Animée du désir passionné d’opérer des changements, Christiana Thorpe a ouvert de nouvelles possibilités d’apprentissage à des femmes et des filles en devenant présidente fondatrice du Forum des éducatrices africaines (FEA), au sein du chapitre de Sierra Leone lancé en 1995. La FEA s’est illustrée au plus fort du conflit à travers sa capacité à atteindre des femmes et des filles marginalisées et déplacées, ainsi que des victimes de violences sexuelles. Le Forum a fini par les aider à se réinsérer dans la société de la Guinée, où elles se sont rendues en exil, en leur apportant une éducation à la fois formelle et informelle, ainsi qu’en conduisant plusieurs de ses élèves à ambitionner de suivre son exemple.
Faisant preuve d’une énergie inépuisable, elle est devenue également ministre de l’Éducation en 1993, et a introduit pendant son mandat de nouvelles modalités éducatives visant à aider des jeunes réagissant mal aux méthodes de l’enseignement formel.
Le conflit à peine terminé, elle est devenue commissaire-en-chef de la commission électorale neuf mois après la démission du titulaire précédent, alors que les quatre commissaires masculins briguent la même position. S’étant rendus compte qu’une femme avait été nommée commissaire-en-chef, ceux-ci se sont élevés contre cette « intruse » (le mot qu’elle utilise à son propre égard).
« Un monde nouveau s’était ouvert et j’en avais brisé le dôme de verre », raconte-t-elle en évoquant sa nomination et son expérience à la tête de la commission électorale. « On ne peut collaborer avec les hommes en faisant jouer les émotions, mais avec de l’intelligence, de l’intégrité et beaucoup de travail, on peut devenir leur égal et les dépasser n’importe quand », déclare-t-elle.
Bon nombre de personnes considèrent qu’elle a réinventé cette institution pour en faire le symbole d’élections libres et équitables, car c’est elle qui a introduit le système biométrique d’enregistrement électoral. Ce système de haute technologie prévient la duplication des enregistrements et assure l’exactitude de ces derniers. Il a facilité le processus électoral de 2007, une année particulièrement dangereuse et tumultueuse de l’histoire électorale du pays.

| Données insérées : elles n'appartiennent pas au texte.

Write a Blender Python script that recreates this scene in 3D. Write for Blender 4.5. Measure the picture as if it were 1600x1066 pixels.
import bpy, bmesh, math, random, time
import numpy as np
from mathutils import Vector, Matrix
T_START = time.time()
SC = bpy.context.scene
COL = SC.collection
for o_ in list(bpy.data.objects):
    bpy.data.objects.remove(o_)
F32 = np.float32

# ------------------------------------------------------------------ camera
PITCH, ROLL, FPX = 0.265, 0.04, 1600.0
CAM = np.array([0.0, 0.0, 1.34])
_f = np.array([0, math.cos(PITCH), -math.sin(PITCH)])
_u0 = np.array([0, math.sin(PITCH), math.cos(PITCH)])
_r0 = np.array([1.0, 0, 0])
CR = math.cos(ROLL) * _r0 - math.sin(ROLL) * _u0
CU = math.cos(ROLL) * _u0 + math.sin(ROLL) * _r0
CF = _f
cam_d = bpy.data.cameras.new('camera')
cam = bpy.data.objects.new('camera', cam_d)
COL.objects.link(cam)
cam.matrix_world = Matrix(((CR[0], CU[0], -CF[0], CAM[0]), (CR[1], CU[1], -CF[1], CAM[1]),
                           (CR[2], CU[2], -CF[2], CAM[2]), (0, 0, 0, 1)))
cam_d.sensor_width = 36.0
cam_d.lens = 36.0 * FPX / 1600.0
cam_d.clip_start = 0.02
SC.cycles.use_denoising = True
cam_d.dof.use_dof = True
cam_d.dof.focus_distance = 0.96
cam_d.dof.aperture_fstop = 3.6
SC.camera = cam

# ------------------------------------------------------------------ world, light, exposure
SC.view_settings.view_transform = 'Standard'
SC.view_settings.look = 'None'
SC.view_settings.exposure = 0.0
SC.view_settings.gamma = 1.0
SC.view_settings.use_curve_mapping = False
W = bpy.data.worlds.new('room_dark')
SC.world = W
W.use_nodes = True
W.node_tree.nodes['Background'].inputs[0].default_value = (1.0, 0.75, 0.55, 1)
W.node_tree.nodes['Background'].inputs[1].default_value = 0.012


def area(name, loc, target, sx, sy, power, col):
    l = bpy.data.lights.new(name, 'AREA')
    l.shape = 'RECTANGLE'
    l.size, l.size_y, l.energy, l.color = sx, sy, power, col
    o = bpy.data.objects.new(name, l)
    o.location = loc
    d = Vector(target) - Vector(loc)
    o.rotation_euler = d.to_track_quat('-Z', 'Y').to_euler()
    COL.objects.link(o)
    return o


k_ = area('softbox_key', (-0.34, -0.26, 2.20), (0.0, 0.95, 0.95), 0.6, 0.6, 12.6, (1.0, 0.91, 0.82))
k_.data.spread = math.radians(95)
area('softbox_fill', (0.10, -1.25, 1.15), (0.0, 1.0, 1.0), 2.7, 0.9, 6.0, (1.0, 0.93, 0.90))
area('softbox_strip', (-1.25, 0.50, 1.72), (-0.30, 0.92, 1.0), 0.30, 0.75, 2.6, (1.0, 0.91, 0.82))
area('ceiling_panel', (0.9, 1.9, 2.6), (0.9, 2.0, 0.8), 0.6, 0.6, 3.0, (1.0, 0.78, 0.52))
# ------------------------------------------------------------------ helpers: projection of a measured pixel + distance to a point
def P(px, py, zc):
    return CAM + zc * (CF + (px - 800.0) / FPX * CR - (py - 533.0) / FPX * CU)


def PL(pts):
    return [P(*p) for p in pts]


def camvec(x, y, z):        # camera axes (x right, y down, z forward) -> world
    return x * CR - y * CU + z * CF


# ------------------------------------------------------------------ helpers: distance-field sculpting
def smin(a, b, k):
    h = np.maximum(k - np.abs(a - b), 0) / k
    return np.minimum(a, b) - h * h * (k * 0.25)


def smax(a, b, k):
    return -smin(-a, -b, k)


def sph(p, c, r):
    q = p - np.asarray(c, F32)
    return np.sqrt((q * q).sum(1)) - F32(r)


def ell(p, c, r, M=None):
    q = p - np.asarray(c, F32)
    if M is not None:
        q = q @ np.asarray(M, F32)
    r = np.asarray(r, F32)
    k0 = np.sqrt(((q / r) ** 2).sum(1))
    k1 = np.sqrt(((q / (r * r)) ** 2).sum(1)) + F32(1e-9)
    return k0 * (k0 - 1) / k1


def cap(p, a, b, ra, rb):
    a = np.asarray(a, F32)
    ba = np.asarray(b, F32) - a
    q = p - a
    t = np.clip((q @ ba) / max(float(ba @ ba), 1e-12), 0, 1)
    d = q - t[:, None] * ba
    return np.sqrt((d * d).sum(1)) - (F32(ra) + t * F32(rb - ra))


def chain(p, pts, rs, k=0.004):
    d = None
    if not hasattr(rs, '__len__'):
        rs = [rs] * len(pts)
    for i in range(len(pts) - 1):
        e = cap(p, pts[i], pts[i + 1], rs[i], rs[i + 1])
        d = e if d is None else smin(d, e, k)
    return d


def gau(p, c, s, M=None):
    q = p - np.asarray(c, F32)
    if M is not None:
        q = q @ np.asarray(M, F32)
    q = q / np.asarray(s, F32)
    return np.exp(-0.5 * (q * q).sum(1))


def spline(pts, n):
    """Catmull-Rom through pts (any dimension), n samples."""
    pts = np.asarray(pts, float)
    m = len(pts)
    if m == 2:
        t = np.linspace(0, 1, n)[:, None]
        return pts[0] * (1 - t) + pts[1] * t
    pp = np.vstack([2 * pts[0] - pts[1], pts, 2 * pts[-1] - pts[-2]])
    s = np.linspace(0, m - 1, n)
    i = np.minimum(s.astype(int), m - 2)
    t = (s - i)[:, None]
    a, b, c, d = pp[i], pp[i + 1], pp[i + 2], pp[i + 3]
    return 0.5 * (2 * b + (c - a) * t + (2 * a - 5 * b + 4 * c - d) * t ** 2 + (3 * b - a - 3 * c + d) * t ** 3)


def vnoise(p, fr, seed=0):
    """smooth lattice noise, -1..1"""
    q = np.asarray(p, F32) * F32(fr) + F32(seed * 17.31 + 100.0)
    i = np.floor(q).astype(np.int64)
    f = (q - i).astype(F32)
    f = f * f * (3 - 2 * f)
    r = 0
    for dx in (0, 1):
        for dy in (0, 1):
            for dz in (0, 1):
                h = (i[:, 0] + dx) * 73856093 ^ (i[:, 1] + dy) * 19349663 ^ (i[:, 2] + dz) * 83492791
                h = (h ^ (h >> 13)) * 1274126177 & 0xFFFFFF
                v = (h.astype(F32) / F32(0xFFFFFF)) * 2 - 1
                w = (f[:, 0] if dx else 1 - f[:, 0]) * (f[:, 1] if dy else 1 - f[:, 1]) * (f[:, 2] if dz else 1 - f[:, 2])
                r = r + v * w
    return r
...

« J’étais décidée à introduire un peu de bon sens dans le processus électoral en mettant fin à l’impunité répandue du bourrage des urnes ».
En repensant à sa longue et brillante carrière, elle songe aujourd’hui à sa prochaine aventure, la nouvelle organisation « Reach in for the Stars » (Visez les étoiles) qu’elle a fondée récemment. « Je me réjouis de consacrer de nouveau ma vie aux sous-privilégiés et aux mécontents au sein de notre société. Cette nouvelle organisation a pour vocation de soutenir des femmes et des filles poursuivant des études universitaires, et d’offrir des bourses d’études devant aider des femmes et des filles à surmonter les actes de harcèlement dont elles sont si souvent victimes, afin qu’elles puissent devenir confiantes en elles-mêmes et ne pas renoncer à leur combat pour être reconnues productrices au même titre que leurs collègues masculins ».
« Il est permis d’avoir de l’espoir pour les femmes en Sierra Leone. Le temps est venu de défendre notre dignité de femmes et d’assumer des responsabilités de leadership pour le bien de notre pays, quel que soit le domaine particulier où nous évoluons ».